The Persians fought mainly on foot. There were few horses in Persia proper. But Cyrus found cavalry necessary against the Asiatics, who had much which was excellent. He collected ten thousand horsemen from various sources, and at Thymbra used the body to good advantage. This was the origin of the superb Persian cavalry of later days. The foot had bows, slings, darts and small shields, to begin with, but gradually bettered these weapons as they hewed their way into Asia, and thereafter used battle-axes and swords, and wore helmet and mail. Thus, from what was at first but a species of light infantry grew up a later body of heavy foot, in addition to much that remained light.
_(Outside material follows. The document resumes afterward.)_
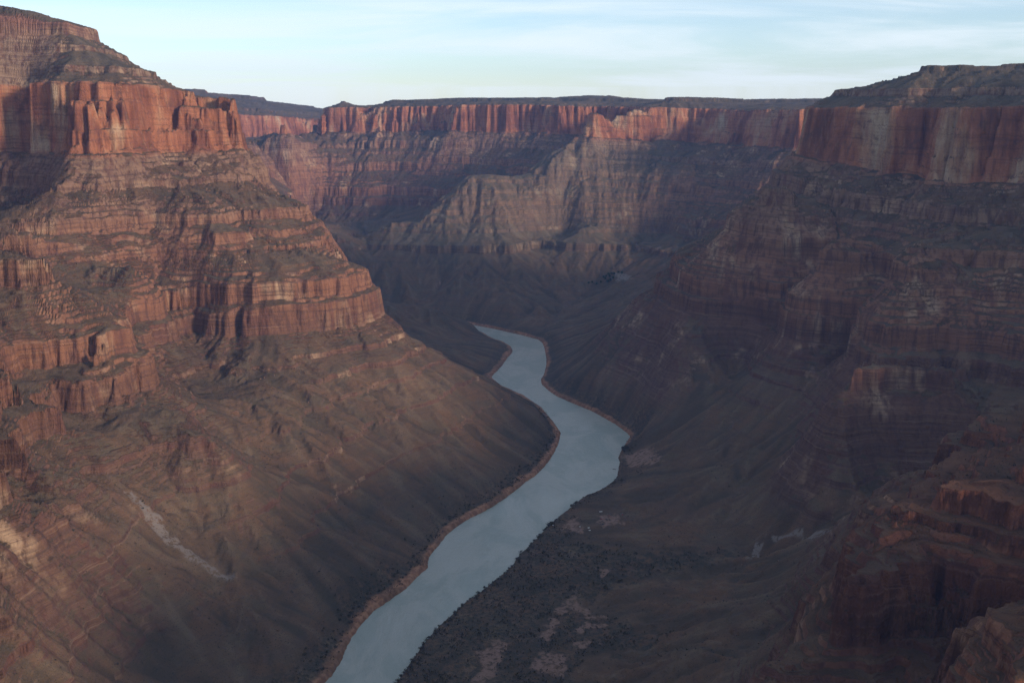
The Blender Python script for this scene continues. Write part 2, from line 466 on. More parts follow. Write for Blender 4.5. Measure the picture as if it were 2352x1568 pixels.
for wl, amp in ((330., 30.), (165., 24.), (84., 15.0), (44., 8.0)):
    gyv, gxv = np.gradient(blur(U, 3 if wl > 100 else 1), GS)
    c, s, px, py = gullies(U, X, Y, wl, gxv, gyv)
    steep = sstep(np.hypot(gxv, gyv), 0.12, 0.55)
    U = U + amp * (1 - 0.15 * far_) * (c - 0.1) * steep * calm * (0.55 + 0.45 * fbm(X, Y, 900., 1, 12))

# pull the weathered field back through the surveyed points
for k in range(2):
    res = uP - cubic(U, GX0, GY0, GS, P[:, 0], P[:, 1])
    print('survey residual', np.abs(res).mean(), np.abs(res).max())
    csol = mq_fit(P[:, :2], res, 90., lam=60.0)
    corr = mq_eval(csol, P[:, :2], 90., QX, QY)
    U = U + cubic(corr, GX0, GY0, cs, X, Y) * sstep(SDG, 0, 40)

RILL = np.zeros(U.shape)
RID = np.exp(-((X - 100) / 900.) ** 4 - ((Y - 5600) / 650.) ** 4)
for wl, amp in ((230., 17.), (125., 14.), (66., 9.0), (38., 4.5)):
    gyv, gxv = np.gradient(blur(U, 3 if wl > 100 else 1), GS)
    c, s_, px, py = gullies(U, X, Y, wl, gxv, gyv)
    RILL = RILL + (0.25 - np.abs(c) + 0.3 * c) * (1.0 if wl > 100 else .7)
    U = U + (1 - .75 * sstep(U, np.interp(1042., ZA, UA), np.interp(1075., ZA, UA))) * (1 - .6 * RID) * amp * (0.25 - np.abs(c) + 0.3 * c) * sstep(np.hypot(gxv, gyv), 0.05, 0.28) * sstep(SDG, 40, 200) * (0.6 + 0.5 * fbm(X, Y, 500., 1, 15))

# ------------------------------------------------------------------ final height at any point
BMIX = None
def height(X, Y, fine=True):
    u = cubic(U, GX0, GY0, GS, X, Y)
    db = linear(DQB, GX0, GY0, cs, X, Y); dt = linear(DQT, GX0, GY0, cs, X, Y)
    sd = linear(SDQ, GX0, GY0, cs, X, Y)
    near = np.abs(sd) < 160
    if fine and near.any():
        sd = sd.copy()
        sd[near] = seg_dist(X[near], Y[near], RIVER)
    cl = sstep(sd, 20, 160)
    prom0 = np.exp(-((X - 850) / 520.) ** 4 - ((Y - 1150) / 560.) ** 4)
    if fine:
        f1 = np.abs(perlin(X / 62., Y / 62., 31)); f2 = np.abs(perlin(X / 27., Y / 27., 32))
        f3 = perlin(X / 12., Y / 12., 33); f4 = perlin(X / 5.5, Y / 5.5, 34); f0 = perlin(X / 150., Y / 150., 35)
        k = np.clip(0.7 + 0.9 * f0, 0.25, 1.6)
        zt = np.interp(np.maximum(u, 0), UA, ZA)
        rwz = sstep(zt, 835, 860) * (1 - sstep(zt, 1035, 1060))
        u = u + cl * rwz * 9.0 * perlin(X / 240., Y / 240., 36)
        k = k * (1 - .6 * sstep(zt, 1045, 1075)) * (1 - .4 * sstep(Y, 4800, 5600) * sstep(zt, 835, 860))
        k = k * (1 - 0.5 * sstep(zt, 835, 860) * (1 - sstep(zt, 1035, 1060)))
        u = u + cl * k * (9.0 * (f1 - 0.3) + 5.0 * (f2 - 0.3) + 1.7 * f3 + 0.7 * f4)
    cone = 55.0 * np.clip(0.15 + 1.1 * perlin(X / 130., Y / 130., 63), 0, 1) if fine else 0.0
    bm = sstep(fbm(X, Y, 700., 2, 51), -0.25, 0.25)
    if fine:
        u = u + prom0 * (-2.5 * np.abs(perlin(X / 34., Y / 34., 39)) + 3.2 * (np.abs(perlin(X / 17., Y / 17., 37)) - .3) + 1.6 * (np.abs(perlin(X / 8., Y / 8., 38)) - .3))
    wob = 5.0 * fbm(X, Y, 260., 2, 61) if fine else 0.0
    uu = np.maximum(u + wob, 0)
    z = np.interp(uu, UA, ZA) * (1 - bm) + np.interp(uu, UB, ZB) * bm
    rw = np.exp(-((X - 100) / 900.) ** 4 - ((Y - 5500) / 700.) ** 4)
    z = z * (1 - rw) + np.interp(uu, UC, ZC) * rw
    rw = np.exp(-((X - 850) / 520.) ** 4 - ((Y - 1150) / 560.) ** 4)
    z = z * (1 - rw) + np.interp(uu, UD, ZD) * rw
    ub = np.interp(855., ZA, UA)
    z = np.where(uu < ub + 14, np.maximum(z, np.minimum(855. + cone * sstep(uu, ub - 10, ub + 1), z + cone * sstep(uu, ub - 75, ub))), z)
    sz = z
    z = np.where(u < 0, np.maximum(u * .2, -5), z - (wob * 0.4)) + bed_shift(z, db, dt)
    if fine:                                          # thin ledges
        led = z / 13.0 + 0.8 * np.sin(z / 29.) + 0.5 * np.sin(z / 15.3 + 1.) + 0.5 * perlin(X / 90., Y / 90., 91)
        fr = led - np.floor(led)
        lm = sstep(perlin(X / 130., Y / 130., 92), -0.35, 0.25) * sstep(sz, 150, 260) * cl
        prom = np.exp(-((X - 850) / 520.) ** 4 - ((Y - 1150) / 560.) ** 4)
        lm = np.maximum(lm * (.18 + .62 * sstep(sz, 335, 400)), prom)
        z = z + 13.0 * 0.95 * lm * (sstep(fr, 0.66, 0.92) - fr)
        led = sz / 5.2 + 0.7 * np.sin(sz / 11.) + 0.4 * perlin(X / 60., Y / 60., 191)
        fr = led - np.floor(led)
        z = z + 5.2 * 0.7 * np.maximum(prom, (.3 + .7 * sstep(sz, 335, 400)) * sstep(perlin(X / 80., Y / 80., 192), -0.3, 0.2)) * sstep(sz, 120, 260) * cl * (sstep(fr, 0.6, 0.9) - fr)
        z = z + cl * (0.45 * perlin(X / 9., Y / 9., 93) + 0.3 * perlin(X / 3.7, Y / 3.7, 94))
    hb = 9.0 + 3.5 * perlin(X / 90., Y / 90., 95)
    e = 1.6 * perlin(X / 14., Y / 14., 96) + 1.0 * perlin(X / 6., Y / 6., 97) if fine else 0.0
    rise = sstep(sd + e, 1.0, 11.0)
    lo = np.where(sd < 0, -3.0, -3.0 * (1 - rise) + hb * rise + 0.035 * np.maximum(sd - 11, 0))
    if fine:
        lo = lo + 0.5 * perlin(X / 20., Y / 20., 98) * rise
    wgt = sstep(sd, 12, 70)
    z = lo * (1 - wgt) + np.maximum(z, np.minimum(lo, 14)) * wgt
    return z, sz, sd

# ------------------------------------------------------------------ mesh over the plan: rings around the overlook, denser where the ground is steep
NT_IN, NR = 1400, 1400
th = np.concatenate([np.linspace(-104, -31, 90), np.linspace(-30.4, 30.4, NT_IN), np.linspace(31, 104, 90)])
th = np.radians(th)
rr = np.geomspace(140., 11000., 1500)
thc = th[::6]
xc = np.sin(thc)[:, None] * rr; yc = np.cos(thc)[:, None] * rr
zc, _, _ = height(xc, yc, False)
dz = np.gradient(zc, axis=1); dr = np.gradient(rr)
del_ = np.gradient(np.arctan2(zc - CAM_H, rr), axis=1)
dens = (np.maximum(del_, 0) + .35 * np.maximum(-del_, 0) + .13 * np.sqrt(dr ** 2 + dz ** 2) / rr) * (0.15 + 0.85 * sstep(rr, 520., 850.))
ker = np.exp(-0.5 * (np.arange(-24, 25) / 8.) ** 2); ker /= ker.sum()
pad = np.pad(dens, ((24, 24), (0, 0)), 'edge')
dens = sum(ker[i] * pad[i:i + len(thc)] for i in range(49))
ker2 = np.exp(-0.5 * (np.arange(-12, 13) / 5.) ** 2); ker2 /= ker2.sum()
pad = np.pad(dens, ((0, 0), (12, 12)), 'edge')
dens = sum(ker2[i] * pad[:, i:i + len(rr)] for i in range(25))
cum = np.cumsum(dens, 1); cum = (cum - cum[:, :1]) / (cum[:, -1:] - cum[:, :1])
tt = np.linspace(0, 1, NR)
rm = np.stack([np.interp(tt, cum[i], rr) for i in range(len(thc))])
RM = np.empty((len(th), NR))
for k in range(NR):
    RM[:, k] = np.interp(np.arange(len(th)), np.arange(len(thc)) * 6, rm[:, k])
VX = np.sin(th)[:, None] * RM; VY = np.cos(th)[:, None] * RM
VZ, VS, VD = height(VX, VY)
del zc, dens, cum, rm

# ------------------------------------------------------------------ ground cover masks (real patches of sand, gravel and scrub)
TS = np.geomspace(700., 12000., 1400)
def ground(u, v):
    d = ray(u, v); d = d / np.linalg.norm(d)
    z, _, _ = height(d[0] * TS, d[1] * TS, False)
    hit = np.nonzero(z > CAM_H + d[2] * TS)[0]
    t = TS[hit[0]] if len(hit) else TS[-1]
    return np.array([d[0] * t, d[1] * t, CAM_H + d[2] * t])
def poly_mask(pts, z):
    return np.array([ground(u, v)[:2] for u, v in pts])
def soft(poly, feather):
    x0, y0 = poly.min(0) - 60; x1, y1 = poly.max(0) + 60
    m = (VX > x0) & (VX < x1) & (VY > y0) & (VY < y1)
    out = np.zeros(VX.shape, np.float32)
    if m.any():
        d = seg_dist(VX[m], VY[m], poly)
        out[m] = 1 - sstep(d + feather * fbm(VX[m], VY[m], 26., 3, 300), -feather * .3, feather * .5)
    return out
pale = np.zeros(VX.shape, np.float32)
PALE = [(215, [(285, 1130), (300, 1130), (345, 1168), (372, 1190), (385, 1215), (420, 1255), (470, 1290), (545, 1328), (535, 1334), (450, 1296), (400, 1258), (352, 1215), (330, 1180)], 7),
        (75, [(1712, 1282), (1735, 1250), (1757, 1246), (1742, 1272), (1725, 1284)], 6),
        (110, [(1760, 1232), (1840, 1220), (1905, 1212), (1908, 1218), (1840, 1228), (1770, 1240)], 8),
        (265, [(1410, 628), (1440, 632), (1452, 640), (1420, 646)], 14)]
for z, pts, fe in PALE:
    pale = np.maximum(pale, soft(poly_mask(pts, z), fe))
sand = np.zeros(VX.shape, np.float32)
SANDP = [[(1284, 1400), (1310, 1372), (1325, 1372), (1335, 1392), (1360, 1412), (1392, 1420), (1372, 1424), (1345, 1414), (1318, 1398), (1300, 1396), (1292, 1412)],
         [(1265, 1420), (1282, 1424), (1272, 1450), (1256, 1470), (1252, 1462)], [(1322, 1446), (1355, 1430), (1385, 1438), (1345, 1445), (1340, 1458)],
         [(1322, 1478), (1360, 1468), (1360, 1476), (1330, 1490)], [(1230, 1510), (1262, 1500), (1296, 1508), (1300, 1530), (1280, 1550), (1240, 1545)],
         [(1375, 1308), (1400, 1308), (1395, 1316), (1388, 1320)], [(1375, 1185), (1420, 1182), (1430, 1200), (1385, 1208)], [(1285, 1210), (1320, 1190), (1330, 1215), (1345, 1225), (1310, 1220)],
         [(1110, 1500), (1150, 1470), (1165, 1480), (1120, 1568), (1095, 1568)], [(1425, 1050), (1490, 1030), (1520, 1060), (1450, 1075)]]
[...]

The Persian foot had been marshaled thirty deep; Cyrus reduced it to twelve ranks. The cavalry was divided in a similar manner, — the bulk was light horse, coming mainly from the nomad allies; a lesser part was heavy-armed. Cyrus also had scythed-chariots, and Xenophon describes at the battle of Thymbra the use of towers on wheels, filled with armed men, together with other curious devices, and camels carrying archers and catapults, — questionable but interesting assertions.

In the art of fortification and sieges the Persians had made little or no advance, but they learned something from the Medes and other Asiatics, and gradually acquired the use of catapults and rams. But stratagem, as at Sardis after the battle of Thymbra, had generally to be put into practice to capture towns, unless hunger speedily reduced them. Nebuchadnezzar besieged old Tyre thirteen years and failed to take it.

Cambyses, son of Cyrus, divided the male population of his kingdom into children, youths, men, old men. Each class had twelve chiefs, chosen from among the last two classes. Every lad of ten began his career by entering the first. Here he stayed till twenty; among the youths till thirty; among the men till forty; and until fifty-five he was in the last class. After this he was free from military duty. Each class had its special occupations and discipline. This distribution is rather curious than valuable.